« Ambrosian Chant Ambrosians Ambrosiaster »

Ambrosians

AMBROSIANS: Name of several religious societies, organized in the city or diocese of Milan after the fourteenth century, which chose St. Ambrose as their patron. The only one to attain more than local importance was the Order of the Brethren of St. Ambrose of the Grove (Fratres S. Ambrosii ad Nemus), founded before 1530 by three pious Milanese, Alexander Crivelli, Alberto Besuzi, and Antonio Petrasancta, and called after their meeting-place, a grove outside the Porta Cumena in Milan, to which Ambrose used at times to resort (cf. his De bono mortis, iii. 11). Gregory XI. confirmed the society in 1375 on the rule of St. Augustine; Eugenius IV. in 1445 united it with three other Ambrose-brotherhoods, which had originated independently at Genoa, Eugubio, and Recanati near Ancona, into a Congregatio S. Ambrosii ad Nemus Mediolanensis. Sixtus V. brought about in 1589 the reunion of the Milanese and a non-Milanese division of the order, which was temporarily separated under the name of Congregatio fratrum S. Ambrosia ad Nemus et S. Barnabæ.

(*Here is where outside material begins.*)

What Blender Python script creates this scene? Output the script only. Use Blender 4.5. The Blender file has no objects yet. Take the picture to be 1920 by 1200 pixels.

To these combined Ambrose and Barnabas orders, Paul V. granted many privileges in 1606. But Innocent X., considering the smallness and insignificance of the order, decided upon its dissolution about 1650. The bull with respect to it is given in the Bullarium magnum, iii. 194.

The following societies were confined to Milan and its neighborhood: (1) The Nuns of St. Ambrose of the Grove, founded in 1475 by two ladies of Milan not far from Pallanza on Lago Maggiore. (2) The Schola S. Ambrosii or Oblationarii, a society of old men and women who undertook to assist at the Ambrosian mass in the churches of Milan, especially in bringing oblations (oblationes). (3) The Society of the Oblates of St. Ambrose, founded by Archbishop Carlo Borromeo and confirmed by Gregory XIII. in 1578. They were bound to strict obedience to superiors, especially the archbishop of Milan. During the seventeenth century the society was in a flourishing state and numbered about 200 members, but having decreased to only 16 in 1844 it was abolished.

O. Zöckler†.

Bibliography: Helyot, Ordres monastiques, iv. 52-63, Paris, 1715; Heimbucher, Orden und Kongregationen, i. 488-489, 510, ii. 336-338.